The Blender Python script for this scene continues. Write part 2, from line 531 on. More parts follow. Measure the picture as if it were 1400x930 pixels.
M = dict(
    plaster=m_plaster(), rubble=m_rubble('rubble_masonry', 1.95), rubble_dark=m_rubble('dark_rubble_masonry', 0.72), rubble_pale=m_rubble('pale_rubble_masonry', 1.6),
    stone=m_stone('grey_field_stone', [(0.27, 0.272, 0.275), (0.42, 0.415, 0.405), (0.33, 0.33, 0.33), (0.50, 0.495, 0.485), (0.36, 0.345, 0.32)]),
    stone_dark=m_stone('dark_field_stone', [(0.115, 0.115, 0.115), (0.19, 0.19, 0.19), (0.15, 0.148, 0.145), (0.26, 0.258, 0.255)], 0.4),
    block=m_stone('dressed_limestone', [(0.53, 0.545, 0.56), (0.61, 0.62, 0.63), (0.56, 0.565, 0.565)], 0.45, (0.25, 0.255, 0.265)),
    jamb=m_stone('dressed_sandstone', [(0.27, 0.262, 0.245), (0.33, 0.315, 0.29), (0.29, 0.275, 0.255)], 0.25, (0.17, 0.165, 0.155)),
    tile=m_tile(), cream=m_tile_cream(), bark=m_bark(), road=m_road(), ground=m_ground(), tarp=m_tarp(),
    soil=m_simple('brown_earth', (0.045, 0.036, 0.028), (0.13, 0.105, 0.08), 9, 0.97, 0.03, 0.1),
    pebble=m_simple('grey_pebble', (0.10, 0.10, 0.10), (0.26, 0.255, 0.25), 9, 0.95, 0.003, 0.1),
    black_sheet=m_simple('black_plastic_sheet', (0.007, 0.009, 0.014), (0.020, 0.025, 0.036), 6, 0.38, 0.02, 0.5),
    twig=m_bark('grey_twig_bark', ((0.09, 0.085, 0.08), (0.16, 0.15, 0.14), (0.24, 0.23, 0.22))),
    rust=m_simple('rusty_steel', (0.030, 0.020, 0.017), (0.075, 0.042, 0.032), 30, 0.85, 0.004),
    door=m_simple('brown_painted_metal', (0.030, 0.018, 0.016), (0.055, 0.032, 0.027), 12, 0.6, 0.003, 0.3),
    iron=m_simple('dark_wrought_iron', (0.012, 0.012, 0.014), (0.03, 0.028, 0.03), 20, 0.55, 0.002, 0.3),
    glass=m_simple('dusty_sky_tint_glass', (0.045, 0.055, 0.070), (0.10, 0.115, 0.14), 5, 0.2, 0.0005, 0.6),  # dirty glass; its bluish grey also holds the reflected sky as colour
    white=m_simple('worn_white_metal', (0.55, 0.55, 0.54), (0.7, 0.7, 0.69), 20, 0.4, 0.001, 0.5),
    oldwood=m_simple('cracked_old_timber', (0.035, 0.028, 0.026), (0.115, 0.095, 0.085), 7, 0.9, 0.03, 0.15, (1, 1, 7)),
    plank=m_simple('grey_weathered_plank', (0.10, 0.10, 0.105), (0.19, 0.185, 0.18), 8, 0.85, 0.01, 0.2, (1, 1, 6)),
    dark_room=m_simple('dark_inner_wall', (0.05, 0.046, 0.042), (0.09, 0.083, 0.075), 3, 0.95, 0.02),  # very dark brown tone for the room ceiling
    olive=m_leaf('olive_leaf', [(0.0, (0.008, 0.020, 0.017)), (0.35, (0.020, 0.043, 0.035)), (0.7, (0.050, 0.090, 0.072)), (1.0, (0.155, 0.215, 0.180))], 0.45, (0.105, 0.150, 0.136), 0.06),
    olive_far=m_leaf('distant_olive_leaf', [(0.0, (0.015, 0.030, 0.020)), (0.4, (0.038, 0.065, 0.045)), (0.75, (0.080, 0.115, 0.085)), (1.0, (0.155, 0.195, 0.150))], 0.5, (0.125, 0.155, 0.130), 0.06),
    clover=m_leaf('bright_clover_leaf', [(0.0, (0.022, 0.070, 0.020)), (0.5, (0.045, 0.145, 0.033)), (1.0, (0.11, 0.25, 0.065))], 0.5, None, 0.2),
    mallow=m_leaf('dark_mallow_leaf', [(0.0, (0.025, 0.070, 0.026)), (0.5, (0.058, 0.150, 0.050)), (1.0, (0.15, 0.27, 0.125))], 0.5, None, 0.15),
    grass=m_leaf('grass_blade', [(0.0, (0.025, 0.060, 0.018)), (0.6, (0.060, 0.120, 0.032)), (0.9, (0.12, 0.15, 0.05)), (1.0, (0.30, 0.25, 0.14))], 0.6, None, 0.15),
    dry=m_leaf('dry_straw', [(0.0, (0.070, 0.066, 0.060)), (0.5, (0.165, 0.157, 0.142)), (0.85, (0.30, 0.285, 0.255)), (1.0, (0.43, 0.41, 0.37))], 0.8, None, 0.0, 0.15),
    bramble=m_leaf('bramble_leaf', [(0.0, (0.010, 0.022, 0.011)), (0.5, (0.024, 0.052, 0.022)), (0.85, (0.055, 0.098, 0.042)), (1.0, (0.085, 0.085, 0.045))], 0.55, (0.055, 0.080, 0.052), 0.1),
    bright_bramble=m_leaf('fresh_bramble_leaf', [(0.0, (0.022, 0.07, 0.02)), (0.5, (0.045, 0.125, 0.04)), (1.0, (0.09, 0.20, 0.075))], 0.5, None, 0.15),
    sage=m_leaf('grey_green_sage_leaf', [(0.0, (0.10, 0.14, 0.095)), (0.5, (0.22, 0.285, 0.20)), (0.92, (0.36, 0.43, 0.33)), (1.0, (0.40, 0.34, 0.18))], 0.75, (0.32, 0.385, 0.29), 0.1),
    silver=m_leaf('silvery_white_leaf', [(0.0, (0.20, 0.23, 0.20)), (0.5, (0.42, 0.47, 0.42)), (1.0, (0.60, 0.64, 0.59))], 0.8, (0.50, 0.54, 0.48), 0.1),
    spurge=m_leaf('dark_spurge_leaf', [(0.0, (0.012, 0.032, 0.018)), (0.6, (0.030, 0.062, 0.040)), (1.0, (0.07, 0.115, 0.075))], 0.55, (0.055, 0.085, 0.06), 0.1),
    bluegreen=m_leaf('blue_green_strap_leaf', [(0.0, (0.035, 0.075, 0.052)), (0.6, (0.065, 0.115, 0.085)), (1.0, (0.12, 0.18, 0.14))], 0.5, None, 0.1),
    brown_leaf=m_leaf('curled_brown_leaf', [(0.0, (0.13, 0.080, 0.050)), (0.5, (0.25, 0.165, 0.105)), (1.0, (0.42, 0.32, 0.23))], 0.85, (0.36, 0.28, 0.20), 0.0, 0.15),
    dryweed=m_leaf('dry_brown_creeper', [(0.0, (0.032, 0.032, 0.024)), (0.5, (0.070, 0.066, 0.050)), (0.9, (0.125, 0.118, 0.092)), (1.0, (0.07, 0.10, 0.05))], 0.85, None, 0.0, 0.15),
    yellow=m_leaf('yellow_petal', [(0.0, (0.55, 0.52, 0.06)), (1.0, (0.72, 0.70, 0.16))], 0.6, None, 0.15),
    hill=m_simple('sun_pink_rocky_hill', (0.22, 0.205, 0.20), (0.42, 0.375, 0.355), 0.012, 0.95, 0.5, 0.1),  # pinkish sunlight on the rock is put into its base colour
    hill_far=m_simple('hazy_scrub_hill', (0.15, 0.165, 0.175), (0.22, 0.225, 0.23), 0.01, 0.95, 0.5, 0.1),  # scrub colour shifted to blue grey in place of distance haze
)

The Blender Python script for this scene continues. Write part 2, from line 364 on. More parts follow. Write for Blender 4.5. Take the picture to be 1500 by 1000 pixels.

------------------------------

● WHAT IS ASKED:
The records above should be duplicated in full, exactly as given.

● RESPONSE:
The Blender Python script for this scene continues. Write part 2, from line 531 on. More parts follow. Measure the picture as if it were 1400x930 pixels.
M = dict(
    plaster=m_plaster(), rubble=m_rubble('rubble_masonry', 1.95), rubble_dark=m_rubble('dark_rubble_masonry', 0.72), rubble_pale=m_rubble('pale_rubble_masonry', 1.6),
    stone=m_stone('grey_field_stone', [(0.27, 0.272, 0.275), (0.42, 0.415, 0.405), (0.33, 0.33, 0.33), (0.50, 0.495, 0.485), (0.36, 0.345, 0.32)]),
    stone_dark=m_stone('dark_field_stone', [(0.115, 0.115, 0.115), (0.19, 0.19, 0.19), (0.15, 0.148, 0.145), (0.26, 0.258, 0.255)], 0.4),
    block=m_stone('dressed_limestone', [(0.53, 0.545, 0.56), (0.61, 0.62, 0.63), (0.56, 0.565, 0.565)], 0.45, (0.25, 0.255, 0.265)),
    jamb=m_stone('dressed_sandstone', [(0.27, 0.262, 0.245), (0.33, 0.315, 0.29), (0.29, 0.275, 0.255)], 0.25, (0.17, 0.165, 0.155)),
    tile=m_tile(), cream=m_tile_cream(), bark=m_bark(), road=m_road(), ground=m_ground(), tarp=m_tarp(),
    soil=m_simple('brown_earth', (0.045, 0.036, 0.028), (0.13, 0.105, 0.08), 9, 0.97, 0.03, 0.1),
    pebble=m_simple('grey_pebble', (0.10, 0.10, 0.10), (0.26, 0.255, 0.25), 9, 0.95, 0.003, 0.1),
    black_sheet=m_simple('black_plastic_sheet', (0.007, 0.009, 0.014), (0.020, 0.025, 0.036), 6, 0.38, 0.02, 0.5),
    twig=m_bark('grey_twig_bark', ((0.09, 0.085, 0.08), (0.16, 0.15, 0.14), (0.24, 0.23, 0.22))),
    rust=m_simple('rusty_steel', (0.030, 0.020, 0.017), (0.075, 0.042, 0.032), 30, 0.85, 0.004),
    door=m_simple('brown_painted_metal', (0.030, 0.018, 0.016), (0.055, 0.032, 0.027), 12, 0.6, 0.003, 0.3),
    iron=m_simple('dark_wrought_iron', (0.012, 0.012, 0.014), (0.03, 0.028, 0.03), 20, 0.55, 0.002, 0.3),
    glass=m_simple('dusty_sky_tint_glass', (0.045, 0.055, 0.070), (0.10, 0.115, 0.14), 5, 0.2, 0.0005, 0.6),  # dirty glass; its bluish grey also holds the reflected sky as colour
    white=m_simple('worn_white_metal', (0.55, 0.55, 0.54), (0.7, 0.7, 0.69), 20, 0.4, 0.001, 0.5),
    oldwood=m_simple('cracked_old_timber', (0.035, 0.028, 0.026), (0.115, 0.095, 0.085), 7, 0.9, 0.03, 0.15, (1, 1, 7)),
    plank=m_simple('grey_weathered_plank', (0.10, 0.10, 0.105), (0.19, 0.185, 0.18), 8, 0.85, 0.01, 0.2, (1, 1, 6)),
    dark_room=m_simple('dark_inner_wall', (0.05, 0.046, 0.042), (0.09, 0.083, 0.075), 3, 0.95, 0.02),  # very dark brown tone for the room ceiling
    olive=m_leaf('olive_leaf', [(0.0, (0.008, 0.020, 0.017)), (0.35, (0.020, 0.043, 0.035)), (0.7, (0.050, 0.090, 0.072)), (1.0, (0.155, 0.215, 0.180))], 0.45, (0.105, 0.150, 0.136), 0.06),
    olive_far=m_leaf('distant_olive_leaf', [(0.0, (0.015, 0.030, 0.020)), (0.4, (0.038, 0.065, 0.045)), (0.75, (0.080, 0.115, 0.085)), (1.0, (0.155, 0.195, 0.150))], 0.5, (0.125, 0.155, 0.130), 0.06),
    clover=m_leaf('bright_clover_leaf', [(0.0, (0.022, 0.070, 0.020)), (0.5, (0.045, 0.145, 0.033)), (1.0, (0.11, 0.25, 0.065))], 0.5, None, 0.2),
    mallow=m_leaf('dark_mallow_leaf', [(0.0, (0.025, 0.070, 0.026)), (0.5, (0.058, 0.150, 0.050)), (1.0, (0.15, 0.27, 0.125))], 0.5, None, 0.15),
    grass=m_leaf('grass_blade', [(0.0, (0.025, 0.060, 0.018)), (0.6, (0.060, 0.120, 0.032)), (0.9, (0.12, 0.15, 0.05)), (1.0, (0.30, 0.25, 0.14))], 0.6, None, 0.15),
    dry=m_leaf('dry_straw', [(0.0, (0.070, 0.066, 0.060)), (0.5, (0.165, 0.157, 0.142)), (0.85, (0.30, 0.285, 0.255)), (1.0, (0.43, 0.41, 0.37))], 0.8, None, 0.0, 0.15),
    bramble=m_leaf('bramble_leaf', [(0.0, (0.010, 0.022, 0.011)), (0.5, (0.024, 0.052, 0.022)), (0.85, (0.055, 0.098, 0.042)), (1.0, (0.085, 0.085, 0.045))], 0.55, (0.055, 0.080, 0.052), 0.1),
    bright_bramble=m_leaf('fresh_bramble_leaf', [(0.0, (0.022, 0.07, 0.02)), (0.5, (0.045, 0.125, 0.04)), (1.0, (0.09, 0.20, 0.075))], 0.5, None, 0.15),
    sage=m_leaf('grey_green_sage_leaf', [(0.0, (0.10, 0.14, 0.095)), (0.5, (0.22, 0.285, 0.20)), (0.92, (0.36, 0.43, 0.33)), (1.0, (0.40, 0.34, 0.18))], 0.75, (0.32, 0.385, 0.29), 0.1),
    silver=m_leaf('silvery_white_leaf', [(0.0, (0.20, 0.23, 0.20)), (0.5, (0.42, 0.47, 0.42)), (1.0, (0.60, 0.64, 0.59))], 0.8, (0.50, 0.54, 0.48), 0.1),
    spurge=m_leaf('dark_spurge_leaf', [(0.0, (0.012, 0.032, 0.018)), (0.6, (0.030, 0.062, 0.040)), (1.0, (0.07, 0.115, 0.075))], 0.55, (0.055, 0.085, 0.06), 0.1),
    bluegreen=m_leaf('blue_green_strap_leaf', [(0.0, (0.035, 0.075, 0.052)), (0.6, (0.065, 0.115, 0.085)), (1.0, (0.12, 0.18, 0.14))], 0.5, None, 0.1),
    brown_leaf=m_leaf('curled_brown_leaf', [(0.0, (0.13, 0.080, 0.050)), (0.5, (0.25, 0.165, 0.105)), (1.0, (0.42, 0.32, 0.23))], 0.85, (0.36, 0.28, 0.20), 0.0, 0.15),
    dryweed=m_leaf('dry_brown_creeper', [(0.0, (0.032, 0.032, 0.024)), (0.5, (0.070, 0.066, 0.050)), (0.9, (0.125, 0.118, 0.092)), (1.0, (0.07, 0.10, 0.05))], 0.85, None, 0.0, 0.15),
    yellow=m_leaf('yellow_petal', [(0.0, (0.55, 0.52, 0.06)), (1.0, (0.72, 0.70, 0.16))], 0.6, None, 0.15),
    hill=m_simple('sun_pink_rocky_hill', (0.22, 0.205, 0.20), (0.42, 0.375, 0.355), 0.012, 0.95, 0.5, 0.1),  # pinkish sunlight on the rock is put into its base colour
    hill_far=m_simple('hazy_scrub_hill', (0.15, 0.165, 0.175), (0.22, 0.225, 0.23), 0.01, 0.95, 0.5, 0.1),  # scrub colour shifted to blue grey in place of distance haze
)

The Blender Python script for this scene continues. Write part 2, from line 364 on. More parts follow. Write for Blender 4.5. Take the picture to be 1500 by 1000 pixels.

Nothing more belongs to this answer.